:: Given material ::
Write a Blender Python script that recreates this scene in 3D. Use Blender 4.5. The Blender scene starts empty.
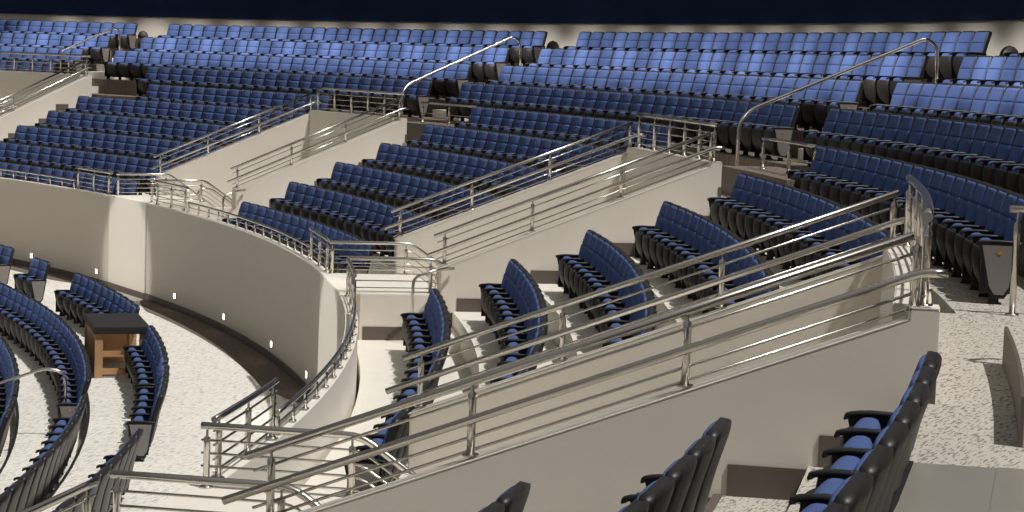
import bpy, bmesh, math, random
from mathutils import Vector, Matrix
random.seed(4)
col = bpy.context.scene.collection
sin, cos, asin, pi = math.sin, math.cos, math.asin, math.pi

# ------------------------------------------------------------------ camera
CX, YAW, PIT, ROL, FPX = 45.834, 2.0175, .0941, .0368, 2056.6
Fv = Vector((cos(YAW)*cos(PIT), sin(YAW)*cos(PIT), -sin(PIT)))
R0 = Vector((sin(YAW), -cos(YAW), 0)); U0 = R0.cross(Fv)
Rv = R0*cos(ROL)+U0*sin(ROL); Uv = U0*cos(ROL)-R0*sin(ROL)
CAM = Vector((CX, 0, 0))
cd = bpy.data.cameras.new('camera'); cam = bpy.data.objects.new('camera', cd); col.objects.link(cam)
cam.matrix_world = Matrix(((Rv.x, Uv.x, -Fv.x, CAM.x), (Rv.y, Uv.y, -Fv.y, CAM.y), (Rv.z, Uv.z, -Fv.z, CAM.z), (0, 0, 0, 1)))
cd.sensor_width = 36; cd.lens = FPX/1024*36; cd.clip_start = .3; cd.clip_end = 300
bpy.context.scene.camera = cam
def px(p):
    d = Vector(p)-CAM; z = d.dot(Fv)
    if z < .3: return None
    return 512+FPX*d.dot(Rv)/z, 256-FPX*d.dot(Uv)/z, z

# ------------------------------------------------------------------ materials
def mat(name, rgb, rough=.6, metal=0., noise=0., nscale=8., bump=0., bscale=60., spec=None, emit=None):
    m = bpy.data.materials.new(name); m.use_nodes = True; nt = m.node_tree; b = nt.nodes['Principled BSDF']
    b.inputs['Base Color'].default_value = (*rgb, 1); b.inputs['Roughness'].default_value = rough; b.inputs['Metallic'].default_value = metal
    if spec is not None: b.inputs['Specular IOR Level'].default_value = spec
    tc = nt.nodes.new('ShaderNodeTexCoord')
    if noise:
        n = nt.nodes.new('ShaderNodeTexNoise'); n.inputs['Scale'].default_value = nscale; n.inputs['Detail'].default_value = 5
        nt.links.new(tc.outputs['Object'], n.inputs['Vector'])
        mx = nt.nodes.new('ShaderNodeMixRGB'); mx.inputs[1].default_value = (*[c*(1-noise) for c in rgb], 1); mx.inputs[2].default_value = (*[min(1, c*(1+noise)) for c in rgb], 1)
        nt.links.new(n.outputs['Fac'], mx.inputs[0]); nt.links.new(mx.outputs[0], b.inputs['Base Color'])
    if bump:
        n2 = nt.nodes.new('ShaderNodeTexNoise'); n2.inputs['Scale'].default_value = bscale; n2.inputs['Detail'].default_value = 3
        nt.links.new(tc.outputs['Object'], n2.inputs['Vector'])
        bp = nt.nodes.new('ShaderNodeBump'); bp.inputs['Strength'].default_value = bump; bp.inputs['Distance'].default_value = .01
        nt.links.new(n2.outputs['Fac'], bp.inputs['Height']); nt.links.new(bp.outputs[0], b.inputs['Normal'])
    if emit:
        b.inputs['Emission Color'].default_value = (*rgb, 1); b.inputs['Emission Strength'].default_value = emit
    return m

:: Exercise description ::
Copy out all the data exactly; skip the pictures.

:: Result for this task ::
Write a Blender Python script that recreates this scene in 3D. Use Blender 4.5. The Blender scene starts empty.
import bpy, bmesh, math, random
from mathutils import Vector, Matrix
random.seed(4)
col = bpy.context.scene.collection
sin, cos, asin, pi = math.sin, math.cos, math.asin, math.pi

# ------------------------------------------------------------------ camera
CX, YAW, PIT, ROL, FPX = 45.834, 2.0175, .0941, .0368, 2056.6
Fv = Vector((cos(YAW)*cos(PIT), sin(YAW)*cos(PIT), -sin(PIT)))
R0 = Vector((sin(YAW), -cos(YAW), 0)); U0 = R0.cross(Fv)
Rv = R0*cos(ROL)+U0*sin(ROL); Uv = U0*cos(ROL)-R0*sin(ROL)
CAM = Vector((CX, 0, 0))
cd = bpy.data.cameras.new('camera'); cam = bpy.data.objects.new('camera', cd); col.objects.link(cam)
cam.matrix_world = Matrix(((Rv.x, Uv.x, -Fv.x, CAM.x), (Rv.y, Uv.y, -Fv.y, CAM.y), (Rv.z, Uv.z, -Fv.z, CAM.z), (0, 0, 0, 1)))
cd.sensor_width = 36; cd.lens = FPX/1024*36; cd.clip_start = .3; cd.clip_end = 300
bpy.context.scene.camera = cam
def px(p):
    d = Vector(p)-CAM; z = d.dot(Fv)
    if z < .3: return None
    return 512+FPX*d.dot(Rv)/z, 256-FPX*d.dot(Uv)/z, z

# ------------------------------------------------------------------ materials
def mat(name, rgb, rough=.6, metal=0., noise=0., nscale=8., bump=0., bscale=60., spec=None, emit=None):
    m = bpy.data.materials.new(name); m.use_nodes = True; nt = m.node_tree; b = nt.nodes['Principled BSDF']
    b.inputs['Base Color'].default_value = (*rgb, 1); b.inputs['Roughness'].default_value = rough; b.inputs['Metallic'].default_value = metal
    if spec is not None: b.inputs['Specular IOR Level'].default_value = spec
    tc = nt.nodes.new('ShaderNodeTexCoord')
    if noise:
        n = nt.nodes.new('ShaderNodeTexNoise'); n.inputs['Scale'].default_value = nscale; n.inputs['Detail'].default_value = 5
        nt.links.new(tc.outputs['Object'], n.inputs['Vector'])
        mx = nt.nodes.new('ShaderNodeMixRGB'); mx.inputs[1].default_value = (*[c*(1-noise) for c in rgb], 1); mx.inputs[2].default_value = (*[min(1, c*(1+noise)) for c in rgb], 1)
        nt.links.new(n.outputs['Fac'], mx.inputs[0]); nt.links.new(mx.outputs[0], b.inputs['Base Color'])
    if bump:
        n2 = nt.nodes.new('ShaderNodeTexNoise'); n2.inputs['Scale'].default_value = bscale; n2.inputs['Detail'].default_value = 3
        nt.links.new(tc.outputs['Object'], n2.inputs['Vector'])
        bp = nt.nodes.new('ShaderNodeBump'); bp.inputs['Strength'].default_value = bump; bp.inputs['Distance'].default_value = .01
        nt.links.new(n2.outputs['Fac'], bp.inputs['Height']); nt.links.new(bp.outputs[0], b.inputs['Normal'])
    if emit:
        b.inputs['Emission Color'].default_value = (*rgb, 1); b.inputs['Emission Strength'].default_value = emit
    return m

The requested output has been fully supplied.